Deforestation in Uganda.

Agago, Uganda | THE INDEPENDENT | Cultural leaders in Agago are facing several hurdles as they carry out the year-long operation to arrest and fine commercial charcoal dealers depleting shea nut trees in the district.

A team of cultural leaders from fifteen chiefdoms in Agago district on December 15, 2021, embarked on an operation to stop the cutting of the endangered tree species.

The exercise which is expected to continue to December 2022, follows a meeting among the clan leaders in the district in late November, about the depletion of shea nut parklands for charcoal and timber. However, barely a month into the operation, the clan leaders admit that the operation is tough.

Rwot Kassimiro Ongom, the Chief of Patongo Clan, who is leading the operation, told Uganda Radio Network that they are facing resistance from some sub counties especially Adilang, where the activities of the dealers are more pronounced.

Kassimiro says that when they reach some sub-counties, the charcoal dealers openly tell them that they paid money to sub-county leaders and they give proof of payment, which ranges from 300,000-500,000 Shillings per trip of charcoal transported.

According to Kassimiro, there are at least 20 commercial charcoal burners, mainly from the central and other parts of Uganda, who have pitched camp in Adilang sub-county, and are adamant that they have already paid money to do the business. He says the charcoal dealers hire more than 20 acres of land and clear all tree species themselves, or hire locals to do cut all tree species, including removing the roots.
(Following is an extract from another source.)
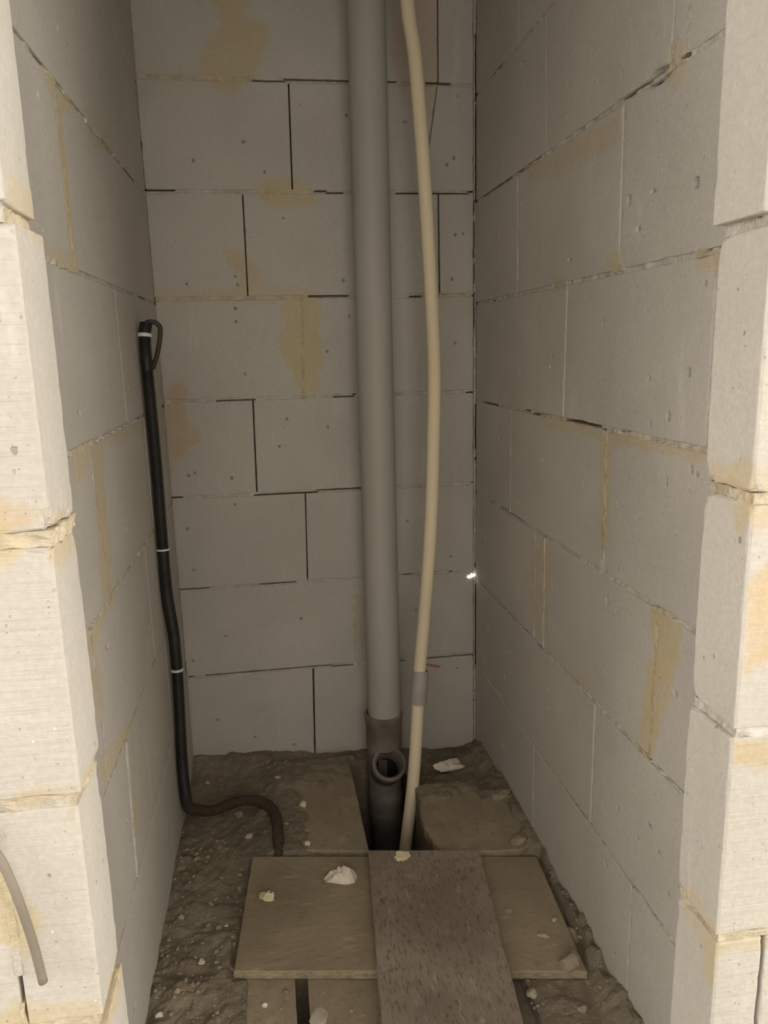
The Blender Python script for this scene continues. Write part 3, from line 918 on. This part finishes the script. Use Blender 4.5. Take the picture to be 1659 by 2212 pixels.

However, locals in most of the villages are also involved, ranging from children, women, and youth, who have abandoned farming and now deal in charcoal business as a means of livelihood. Kassimiro estimates that about 3,000 people in Agago are involved in charcoal business and have collectively depleted 10,000 shea nut trees in Adilang sub county alone. He says in some wards, leaders tell them that the entire population is in charcoal business.

Rwot Kassimiro says the team is also faced with shortage of money to ease their movement within the villages. The team hire seven motorcycles daily from boda boda riders at 30,000 Shillings each, minus fuel costs and a daily stipend for those carrying out the operation. He says the cultural leaders are not getting financial support from any organisation or individual.

There are reports that the charcoal dealers have opened a route that connects Agago to Otuke district, making it hard for the leaders in Agago to intercept the charcoal transported thought this route, mostly at night.

The Acholi cultural leaders started the fight to protect the shea nut trees in 2016 when they enacted a by-law attaching a fine of between  200,000-400,000 Shillings for each shea nut tree cut. They also established a vigilante group to enforce the by-law.

However, Rwot Faustino Owor, who heads all the chiefdoms in Agago district, says the by-law has never been respected. He expressed disappointment that no one no longer respects laws, including those who enact the laws.

In 2018, the Ministry of Water and environment also suspended the cutting, transportation and trade in shea nut trees because of its rapid destruction.